Ensure that examples of effective questions are included in the lesson plans.
Use Bloom’s taxonomy to ensure that you are asking questions which demand more than recall of knowledge and demonstration of understanding.
Share key questions at the start of the lesson – a different way of sharing objectives.
Ensure that these key questions are answered by the lesson. The plenary can be based upon these questions.
Forewarn pupils about some key questions: ‘Later in this lesson I am going to ask you a question about ….’
Stop during the lesson to check whether these key questions have been answered. ‘Have we answered this? Discuss with your partner. What else do we need to know?’
Ensure that there is a balance between asking and telling.
           
Asking Open Questions
           
Make sure that the question has more than one possible answer.
           
Do not have a single ‘right’ answer in your head that pupils have to get to!
           
Follow up answers with words and phrases like ‘Explain’, ‘Why?’, ‘What makes you think that?’ and ‘Tell me more’, to provide greater challenge, encourage speaking at greater length and get pupils thinking around the question in greater depth.
           
As part of the development of their enquiry skills, encourage pupils to ask their own questions.
           
Use techniques such as ‘What do you already know about…?’ ‘What do you want to know?’ ‘What questions will help you to find out?’ ‘How will you find out?’
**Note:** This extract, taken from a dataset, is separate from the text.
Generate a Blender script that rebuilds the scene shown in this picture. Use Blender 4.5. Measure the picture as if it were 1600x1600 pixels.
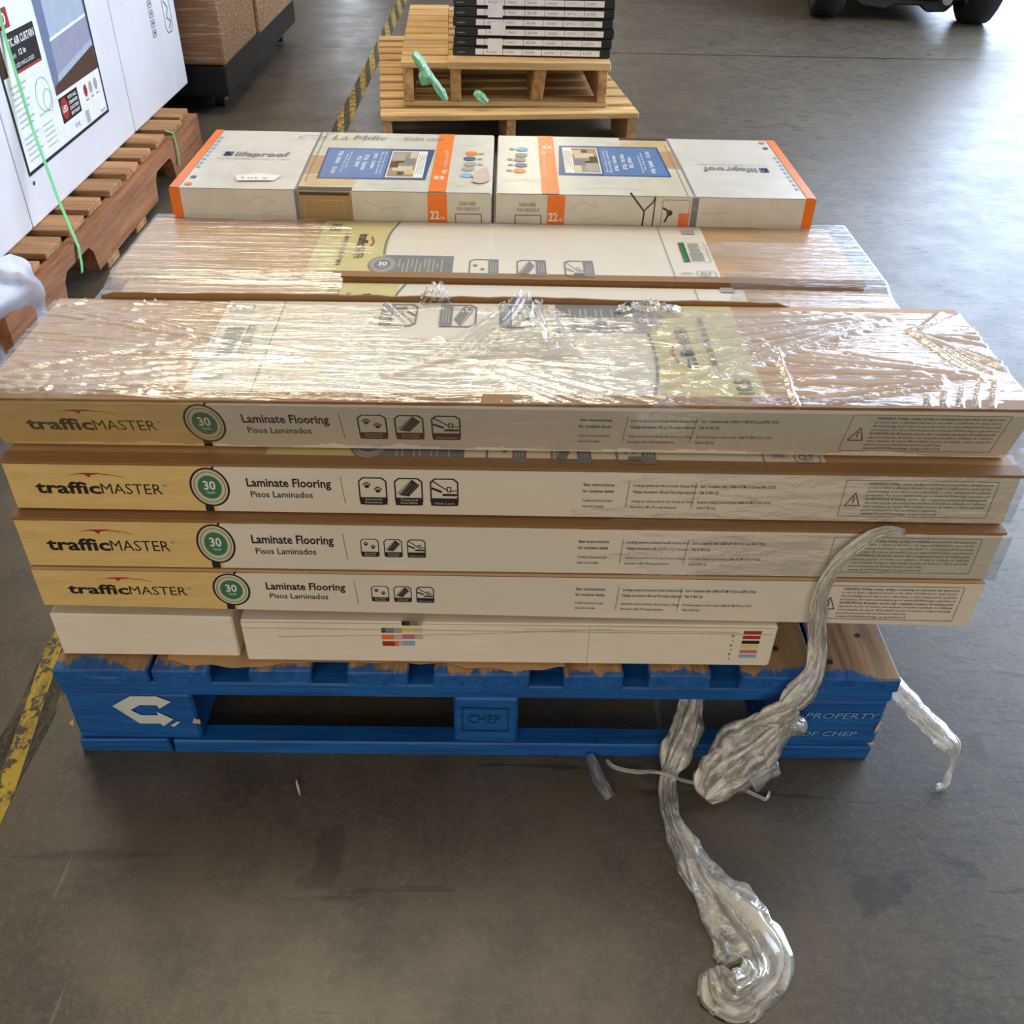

Using Questioning to Develop Collaborative Work
           
Begin a lesson by giving pairs of pupils a question to answer from last lesson.
           
Ask pairs to discuss a question for a minute before they answer.
           
Set up ‘Who wants to be a millionaire?’ structures for groups and individuals – ask a friend, ask a group, ask a class – to seek discussion and support for answers.
           
Make questions a normal part of the lesson. ‘Earlier this lesson I asked you two questions. Turn to your partner and see if you are ready to answer them yet.’
           
Get one group or pair to set questions for another group or pair to answer.
Treat Questions Seriously
           
Give pupils time to answer; count a few seconds in your head to allow slower pupils to form a response and put up their hands.
           
Allow pupils time to research answers to more complex questions, either individually or collaboratively.
           
Provide structures to enable pupils to find answers and to form their own questions. Sorting and matching exercises are useful for this.
           
Encourage pupils to seek answers to their own questions.
           
Treat all answers with respect and give pupils credit for trying.